Abstract

We present fully three-dimensional hydrodynamic simulations of radiative cooling jets propagating into stratified isothermal ambient media with power-law density and pressure distributions. The parameters used are mainly suitable for protostellar jets, but results applicable to extragalactic jets are also presented. Comparisons are made with previous simulations of jets through homogeneous media. We find that, for radiative cooling jets propagating into regions where the ambient medium has an increasing density (and pressure) gradient, the ambient gas tends to compress the cold, low-pressure cocoon of shocked material that surrounds the beam and destroy the bow shock-like structure at the head. The compressing medium collimates the jet and promotes the development of Kelvin-Helmholtz instabilities, which cause beam focusing, wiggling, and the formation of internal traveling shocks, close to the head, via pinching along the beam.
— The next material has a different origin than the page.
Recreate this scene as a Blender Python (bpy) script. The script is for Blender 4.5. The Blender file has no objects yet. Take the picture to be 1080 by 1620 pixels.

This remarkably resembles the structure of some observed systems (e.g., the Haro 6-5B northern and HH 24G jets). These effects are larger for jets with a smaller density ratio η between jet and environment (tested for η = 1, 3, and 10) and larger Mach numbers Ma = vj/ca (tested for Ma = 12 and 24, where vj is the jet velocity and ca is the ambient sound speed). In an ambient medium of decreasing density (and pressure), the beam is poorly collimated and relaxes, becoming faint. This could explain invisible jet sections, like the gap between the parent source and collimated beam (e.g., in the HH 30 jet). Although, on average, jets propagating into an increasing (decreasing) density environment are decelerated (accelerated) by the increasing (decreasing) ram pressure of the ambient medium, we find that their propagation velocities have an oscillatory pattern. The internal traveling shocks that develop in jets propagating into positive density gradient environments display a similar velocity variation, in qualitative agreement with recent measurements of fluctuations in the tangential velocity of the knots of the Haro 6-5B jet. Finally, runs of adiabatic jets into similar stratified environments indicate that they are less affected by the effects of stratification than the cooling jets because their higher pressure cocoons are better able to preserve the beam structure.